SELALU disampaikan bahwa tak ada yang tak diuji dalam kehidupan ini. Dunia adalah ladang ujian. Tak salah apa yang diperintahkan seorang kiai di saat detik akhir kehidupannya agar semua keluarga dan santrinya mengadakan pesta tasyakkur jika kematian telah menjemputnya.
Semua kaget dengan perintah itu dan bertanya-tanya. Sebelum mulut mereka menganga melafalkan kalimat tanya, sang kiai berkata: “Itu karena dunia ini adalah ujian. Kematian bermakna bahwa ujian telah usai. Tak bahagiakah aku dengan selesainya ujian?”
Mungkin saja ujian hidup terasa sangat berat. Mungkin saja mata menangis, saraf melemah, otot mengendor dan nafas tersengal karena musibah itu. Saat seperti itu perlulah diingat pernyataan Allah bahwa musibah itu sesungguhnya tak pernah diciptakan melebihi kemampuan orang yang ditimpanya. Itu dengan sebuah catatan, yakni jika yang ditimpa musibah itu memaksimalkan potensi dan kesempatan untuk kembali kepada Allah.

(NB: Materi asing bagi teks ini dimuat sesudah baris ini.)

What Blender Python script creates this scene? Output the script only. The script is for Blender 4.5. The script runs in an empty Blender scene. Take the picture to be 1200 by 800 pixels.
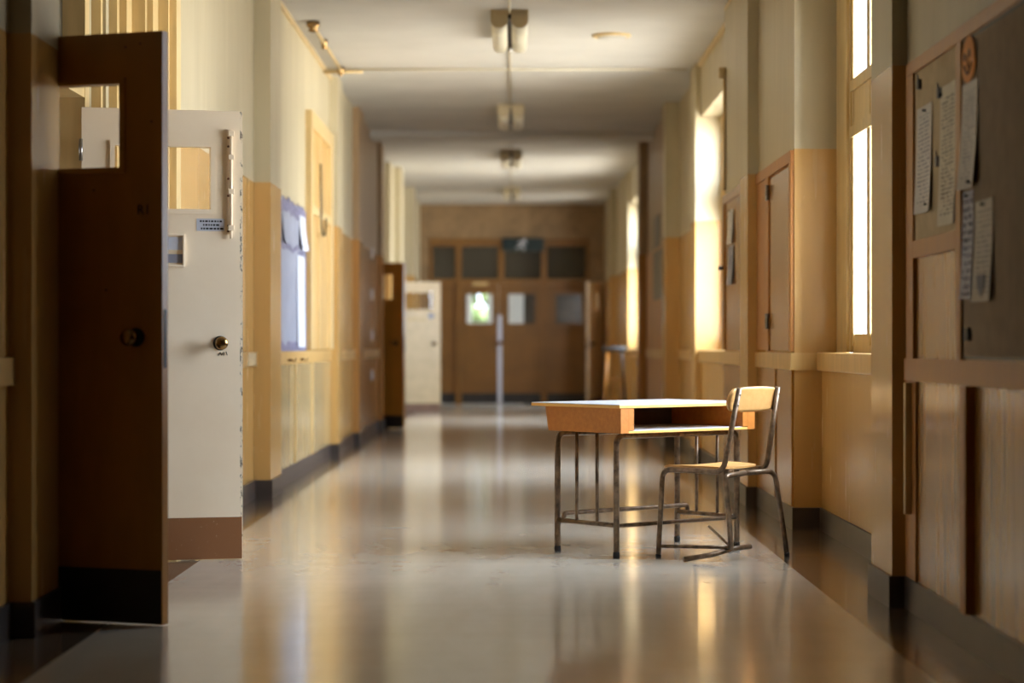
import bpy, bmesh, math, random
from mathutils import Vector, Matrix
random.seed(7)
S = bpy.context.scene
COL = S.collection
PI = math.pi

# ------------------------------------------------------------------ helpers
def box(bm, x0, x1, y0, y1, z0, z1, bevel=0.0):
    xs, ys, zs = sorted((x0, x1)), sorted((y0, y1)), sorted((z0, z1))
    v = [bm.verts.new((x, y, z)) for x in xs for y in ys for z in zs]
    F = [(0, 1, 3, 2), (4, 6, 7, 5), (0, 4, 5, 1), (2, 3, 7, 6), (0, 2, 6, 4), (1, 5, 7, 3)]
    fs = [bm.faces.new([v[i] for i in f]) for f in F]
    if bevel > 0:
        es = set(e for f in fs for e in f.edges)
        bmesh.ops.bevel(bm, geom=list(es), offset=bevel, segments=2, affect='EDGES', profile=0.6)
    return bm

def prism(bm, pts, d, axis='z', a=0.0):
    """extrude a 2D outline along an axis from a to a+d; axis names the extrusion axis"""
    def p(u, w, t):
        return {'z': (u, w, t), 'y': (u, t, w), 'x': (t, u, w)}[axis]
    n = len(pts)
    lo = [bm.verts.new(p(u, w, a)) for u, w in pts]
    hi = [bm.verts.new(p(u, w, a + d)) for u, w in pts]
    bm.faces.new(lo[::-1]); bm.faces.new(hi)
    for i in range(n):
        j = (i + 1) % n
        bm.faces.new((lo[i], lo[j], hi[j], hi[i]))
    bmesh.ops.recalc_face_normals(bm, faces=bm.faces[:])
    return bm

def fillet(pts, r, n=6):
    pts = [Vector(p) for p in pts]
    out = [pts[0]]
    for i in range(1, len(pts) - 1):
        a, b, c = pts[i - 1], pts[i], pts[i + 1]
        d1, d2 = (a - b), (c - b)
        rr = min(r, d1.length * .49, d2.length * .49)
        p1, p2 = b + d1.normalized() * rr, b + d2.normalized() * rr
        for k in range(n + 1):
            t = k / n
            out.append(p1 * (1 - t) ** 2 + b * 2 * t * (1 - t) + p2 * t ** 2)
    out.append(pts[-1])
    return out

def tube(bm, pts, r, seg=10, bend=0.0):
    pts = fillet(pts, bend) if bend > 0 else [Vector(p) for p in pts]
    ring_prev, first = None, None
    nrm = None
    for i, p in enumerate(pts):
        if i == 0: t = pts[1] - pts[0]
        elif i == len(pts) - 1: t = pts[-1] - pts[-2]
        else: t = (pts[i + 1] - pts[i]).normalized() + (pts[i] - pts[i - 1]).normalized()
        t.normalize()
        if nrm is None:
            ref = Vector((0, 0, 1)) if abs(t.z) < .9 else Vector((1, 0, 0))
            nrm = t.cross(ref).normalized()
        nrm = (nrm - t * nrm.dot(t)).normalized()
        bi = t.cross(nrm)
        ring = [bm.verts.new(p + (nrm * math.cos(2 * PI * k / seg) + bi * math.sin(2 * PI * k / seg)) * r) for k in range(seg)]
        if ring_prev:
            for k in range(seg):
                f = bm.faces.new((ring_prev[k], ring_prev[(k + 1) % seg], ring[(k + 1) % seg], ring[k])); f.smooth = True
        else: first = ring
        ring_prev = ring
    bm.faces.new(first[::-1]); bm.faces.new(ring_prev)
    bmesh.ops.recalc_face_normals(bm, faces=bm.faces[:])
    return bm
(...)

Tidak ada yang sulit dan berat jika semuanya dikembalikan dan dipasrahkan kepada Allah. Ingat saja pada ayat berikut ini: “Begitulah, Tuhanmu berkata: Itu bagiku adalah mudah.”
Sungguh tak ada yang mustahil jika Allah mau. Demikian pula tak ada yang mungkin terwujud jika Allah tak mau. Allah adalah sumber segalanya, prima causa kata orang kampus.
Coba baca ayat itu dengan suara agak keras, renungi maknanya dan berkatalah: “DenganMu aku bisa, denganMu aku menjadi tenang, denganMu semuanya menjadi mudah.” Lalu tersenyumlah. Jangan pelihara masalah dan jangan ditangisi. Masalah itu agak manja. Tersenyumlah atas ujian atau musibah, maka ujian dan musibah itu akan mengecil, lalu pergi dan bergantikan bahagia. Demikian kata ulama yang kitabnya saya baca. Salam, AIM.